The Sanctuary



United Kingdom. (OS Ref: SU 118679)


The Sanctuary was first noted by 17th and 18th century antiquarians, including John Aubrey and William Stukeley, and the famous diarist Samuel Pepys. In 1930, the location was re-discovered from Stukeley's illustrations and the site was excavated. Further excavation, carried out in 1999, revealed a more complex sequence of construction and use than previously thought.

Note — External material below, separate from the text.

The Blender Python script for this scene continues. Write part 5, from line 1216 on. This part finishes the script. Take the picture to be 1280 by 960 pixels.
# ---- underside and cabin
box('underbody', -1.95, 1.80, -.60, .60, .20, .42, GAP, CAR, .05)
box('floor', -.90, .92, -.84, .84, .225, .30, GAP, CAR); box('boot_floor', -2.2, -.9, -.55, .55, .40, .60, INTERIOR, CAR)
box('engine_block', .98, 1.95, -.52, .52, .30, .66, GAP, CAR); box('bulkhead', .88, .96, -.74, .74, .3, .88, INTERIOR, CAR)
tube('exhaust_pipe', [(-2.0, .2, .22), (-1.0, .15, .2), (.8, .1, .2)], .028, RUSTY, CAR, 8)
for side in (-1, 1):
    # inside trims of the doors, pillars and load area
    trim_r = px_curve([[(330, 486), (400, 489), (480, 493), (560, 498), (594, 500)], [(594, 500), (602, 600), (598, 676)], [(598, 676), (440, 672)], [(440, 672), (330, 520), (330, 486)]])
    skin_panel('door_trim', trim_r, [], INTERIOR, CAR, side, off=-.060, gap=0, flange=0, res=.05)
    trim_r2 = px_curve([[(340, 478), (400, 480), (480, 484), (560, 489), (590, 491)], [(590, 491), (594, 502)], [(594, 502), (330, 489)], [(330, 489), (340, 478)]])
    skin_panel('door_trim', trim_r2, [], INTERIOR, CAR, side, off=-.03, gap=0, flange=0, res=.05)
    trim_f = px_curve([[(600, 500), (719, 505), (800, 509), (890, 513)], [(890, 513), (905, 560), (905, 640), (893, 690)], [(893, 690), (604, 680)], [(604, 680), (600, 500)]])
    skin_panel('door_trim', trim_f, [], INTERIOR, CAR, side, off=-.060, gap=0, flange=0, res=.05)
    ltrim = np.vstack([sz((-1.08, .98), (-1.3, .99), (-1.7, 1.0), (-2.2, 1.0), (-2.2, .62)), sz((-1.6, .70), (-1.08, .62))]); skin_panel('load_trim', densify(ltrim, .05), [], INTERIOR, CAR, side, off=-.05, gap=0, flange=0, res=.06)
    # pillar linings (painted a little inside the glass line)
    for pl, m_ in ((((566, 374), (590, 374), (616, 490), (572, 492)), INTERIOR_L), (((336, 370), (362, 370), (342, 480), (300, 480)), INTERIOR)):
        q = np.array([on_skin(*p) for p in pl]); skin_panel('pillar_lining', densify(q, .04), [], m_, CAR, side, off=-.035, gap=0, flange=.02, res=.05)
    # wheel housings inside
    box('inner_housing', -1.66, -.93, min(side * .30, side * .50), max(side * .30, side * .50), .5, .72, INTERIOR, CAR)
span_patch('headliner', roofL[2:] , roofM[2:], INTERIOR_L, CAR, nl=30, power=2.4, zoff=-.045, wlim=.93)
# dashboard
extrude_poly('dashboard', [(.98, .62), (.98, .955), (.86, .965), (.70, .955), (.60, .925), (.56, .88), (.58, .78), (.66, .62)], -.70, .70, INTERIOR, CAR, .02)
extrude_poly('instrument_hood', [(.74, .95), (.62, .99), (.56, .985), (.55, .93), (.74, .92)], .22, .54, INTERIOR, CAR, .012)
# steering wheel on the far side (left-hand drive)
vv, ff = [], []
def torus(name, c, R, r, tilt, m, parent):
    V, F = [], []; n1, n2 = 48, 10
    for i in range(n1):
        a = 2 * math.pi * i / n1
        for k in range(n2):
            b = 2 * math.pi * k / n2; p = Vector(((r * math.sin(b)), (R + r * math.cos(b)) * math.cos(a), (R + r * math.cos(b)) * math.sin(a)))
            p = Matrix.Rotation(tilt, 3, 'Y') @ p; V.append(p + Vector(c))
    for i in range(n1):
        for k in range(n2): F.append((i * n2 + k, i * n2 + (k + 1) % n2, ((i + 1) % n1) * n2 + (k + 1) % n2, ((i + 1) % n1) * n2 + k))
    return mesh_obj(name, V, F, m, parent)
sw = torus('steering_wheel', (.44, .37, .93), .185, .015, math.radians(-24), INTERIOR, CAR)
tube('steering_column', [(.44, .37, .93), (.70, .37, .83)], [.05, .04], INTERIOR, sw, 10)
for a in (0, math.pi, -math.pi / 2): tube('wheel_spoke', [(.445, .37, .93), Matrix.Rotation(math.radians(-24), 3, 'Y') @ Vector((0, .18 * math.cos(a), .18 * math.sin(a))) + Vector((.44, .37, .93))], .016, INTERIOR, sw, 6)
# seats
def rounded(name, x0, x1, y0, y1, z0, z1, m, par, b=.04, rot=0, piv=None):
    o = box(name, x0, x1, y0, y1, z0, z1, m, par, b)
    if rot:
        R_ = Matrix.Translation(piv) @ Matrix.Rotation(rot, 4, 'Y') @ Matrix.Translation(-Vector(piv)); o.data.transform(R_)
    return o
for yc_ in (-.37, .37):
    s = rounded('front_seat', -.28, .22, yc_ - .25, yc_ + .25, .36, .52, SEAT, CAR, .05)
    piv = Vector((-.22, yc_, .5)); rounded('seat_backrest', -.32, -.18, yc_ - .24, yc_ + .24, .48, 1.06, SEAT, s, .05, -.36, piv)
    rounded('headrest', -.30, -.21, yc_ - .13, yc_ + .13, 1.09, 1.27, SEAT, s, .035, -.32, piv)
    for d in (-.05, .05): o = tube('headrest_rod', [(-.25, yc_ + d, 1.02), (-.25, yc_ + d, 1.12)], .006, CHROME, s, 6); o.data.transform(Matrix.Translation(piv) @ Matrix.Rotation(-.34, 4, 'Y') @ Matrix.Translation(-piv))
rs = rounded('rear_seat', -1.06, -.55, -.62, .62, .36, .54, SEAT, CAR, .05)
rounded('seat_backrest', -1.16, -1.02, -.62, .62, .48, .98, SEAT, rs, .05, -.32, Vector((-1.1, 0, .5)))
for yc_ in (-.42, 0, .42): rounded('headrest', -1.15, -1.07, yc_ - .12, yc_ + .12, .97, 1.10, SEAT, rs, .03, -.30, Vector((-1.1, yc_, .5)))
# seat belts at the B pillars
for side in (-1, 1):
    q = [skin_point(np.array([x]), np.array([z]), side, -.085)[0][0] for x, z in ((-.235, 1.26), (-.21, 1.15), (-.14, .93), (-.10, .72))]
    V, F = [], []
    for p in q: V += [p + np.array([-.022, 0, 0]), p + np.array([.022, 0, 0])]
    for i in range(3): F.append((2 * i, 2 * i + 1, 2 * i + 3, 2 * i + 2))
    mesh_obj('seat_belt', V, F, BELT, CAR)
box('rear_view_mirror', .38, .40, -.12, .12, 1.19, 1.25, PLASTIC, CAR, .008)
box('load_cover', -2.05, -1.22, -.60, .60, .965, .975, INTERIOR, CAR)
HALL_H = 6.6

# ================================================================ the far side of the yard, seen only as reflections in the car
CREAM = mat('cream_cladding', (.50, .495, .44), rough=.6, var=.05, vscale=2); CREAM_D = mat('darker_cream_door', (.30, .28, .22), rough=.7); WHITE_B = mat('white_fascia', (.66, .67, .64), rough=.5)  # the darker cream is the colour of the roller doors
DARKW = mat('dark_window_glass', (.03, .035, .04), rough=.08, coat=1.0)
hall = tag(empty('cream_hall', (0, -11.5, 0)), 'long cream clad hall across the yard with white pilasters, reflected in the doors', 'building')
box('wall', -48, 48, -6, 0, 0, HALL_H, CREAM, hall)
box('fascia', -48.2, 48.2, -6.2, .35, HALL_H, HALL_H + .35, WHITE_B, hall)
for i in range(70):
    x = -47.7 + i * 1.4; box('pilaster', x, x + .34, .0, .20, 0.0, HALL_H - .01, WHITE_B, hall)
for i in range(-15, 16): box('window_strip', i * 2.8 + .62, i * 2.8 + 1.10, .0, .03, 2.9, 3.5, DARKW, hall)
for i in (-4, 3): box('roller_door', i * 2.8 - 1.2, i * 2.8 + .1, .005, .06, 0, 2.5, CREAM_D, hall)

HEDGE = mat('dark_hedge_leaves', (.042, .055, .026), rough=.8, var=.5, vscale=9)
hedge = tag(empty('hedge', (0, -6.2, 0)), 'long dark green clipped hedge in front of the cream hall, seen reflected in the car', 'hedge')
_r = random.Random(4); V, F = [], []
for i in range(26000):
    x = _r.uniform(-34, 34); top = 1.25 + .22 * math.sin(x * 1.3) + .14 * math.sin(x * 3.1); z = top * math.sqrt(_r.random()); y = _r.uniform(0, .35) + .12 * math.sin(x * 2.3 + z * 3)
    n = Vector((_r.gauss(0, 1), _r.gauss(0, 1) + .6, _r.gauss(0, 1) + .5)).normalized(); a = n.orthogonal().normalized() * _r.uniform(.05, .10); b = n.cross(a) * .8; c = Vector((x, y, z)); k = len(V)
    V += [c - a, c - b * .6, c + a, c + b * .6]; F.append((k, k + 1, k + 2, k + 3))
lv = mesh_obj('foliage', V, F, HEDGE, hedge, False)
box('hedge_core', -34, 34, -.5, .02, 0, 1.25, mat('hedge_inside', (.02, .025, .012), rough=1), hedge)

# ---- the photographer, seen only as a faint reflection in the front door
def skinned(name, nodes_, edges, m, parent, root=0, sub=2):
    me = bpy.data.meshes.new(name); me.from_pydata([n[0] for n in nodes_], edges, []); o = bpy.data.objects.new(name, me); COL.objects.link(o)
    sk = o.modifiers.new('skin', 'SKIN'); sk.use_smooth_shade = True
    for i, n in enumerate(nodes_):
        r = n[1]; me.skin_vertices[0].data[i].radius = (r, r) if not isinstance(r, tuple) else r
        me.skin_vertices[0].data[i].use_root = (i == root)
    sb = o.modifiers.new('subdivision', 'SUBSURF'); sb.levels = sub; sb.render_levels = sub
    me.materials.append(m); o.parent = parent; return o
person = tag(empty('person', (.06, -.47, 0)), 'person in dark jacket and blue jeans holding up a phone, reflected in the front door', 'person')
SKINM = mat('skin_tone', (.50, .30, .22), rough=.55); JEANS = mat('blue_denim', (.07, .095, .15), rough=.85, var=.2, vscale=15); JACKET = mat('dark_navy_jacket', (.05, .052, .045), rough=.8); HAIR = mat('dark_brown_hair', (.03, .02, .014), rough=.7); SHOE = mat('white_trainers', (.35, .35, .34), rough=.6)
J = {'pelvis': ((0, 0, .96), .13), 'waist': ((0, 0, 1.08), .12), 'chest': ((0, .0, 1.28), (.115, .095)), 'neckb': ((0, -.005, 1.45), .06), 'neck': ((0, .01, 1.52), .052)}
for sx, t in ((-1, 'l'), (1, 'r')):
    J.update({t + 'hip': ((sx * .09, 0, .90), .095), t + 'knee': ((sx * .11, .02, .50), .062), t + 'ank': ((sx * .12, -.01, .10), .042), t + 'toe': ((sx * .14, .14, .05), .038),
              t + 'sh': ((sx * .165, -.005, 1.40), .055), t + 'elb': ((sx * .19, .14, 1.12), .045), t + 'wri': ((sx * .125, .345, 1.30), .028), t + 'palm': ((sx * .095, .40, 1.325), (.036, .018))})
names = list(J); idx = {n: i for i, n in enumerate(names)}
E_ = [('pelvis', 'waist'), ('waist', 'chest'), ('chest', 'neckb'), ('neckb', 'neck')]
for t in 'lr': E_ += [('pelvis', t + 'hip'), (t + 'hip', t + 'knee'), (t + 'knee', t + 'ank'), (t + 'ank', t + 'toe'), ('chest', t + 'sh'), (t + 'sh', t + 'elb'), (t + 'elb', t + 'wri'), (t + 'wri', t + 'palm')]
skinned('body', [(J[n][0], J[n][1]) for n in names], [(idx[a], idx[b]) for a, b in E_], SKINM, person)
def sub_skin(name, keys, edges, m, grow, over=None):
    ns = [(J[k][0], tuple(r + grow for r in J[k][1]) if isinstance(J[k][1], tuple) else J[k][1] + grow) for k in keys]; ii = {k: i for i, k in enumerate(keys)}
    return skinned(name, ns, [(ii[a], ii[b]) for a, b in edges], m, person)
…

The Sanctuary was probably constructed 4,500 years ago as a ceremonial site. It is believed that the monument was originally formed by wooden posts only later to be replaced by standing stones. Today colourful concrete posts mark the position in blue for the lost stones and red for the long gone wooden posts. A ceremonial site it is believed to have been in use for perhaps 500 years, it is connected to the Avebury stone circle by the processional way of West Kennet Avenue. It has been speculated that many of the 'lost stones' once formed the floor of a local barn, the building was refurbished into living accommodation and the floor of the old cow shed was dug up. The barn dates from the time the Sanctuary was broken up and lies at the back of Overton Hill, in the grounds of East Kennet Manor. The size and bulk of the stones would fit those drawn by William Stukeley in his "Prospect of the temple on Overton Hill - 8th July 1723" from his publication, Avebury - A Temple of the British Druids. These stones today form part of a wall at Orchard Farm.

The Sanctuary drawn by William Stukeley, 1723. (
The Sanctuary drawn by William Stukeley, 1723. (

The Sanctuary is one of many prehistoric monuments in the area, including Avebury henge and stone circle, Silbury Hill and West Kennet Longbarrow.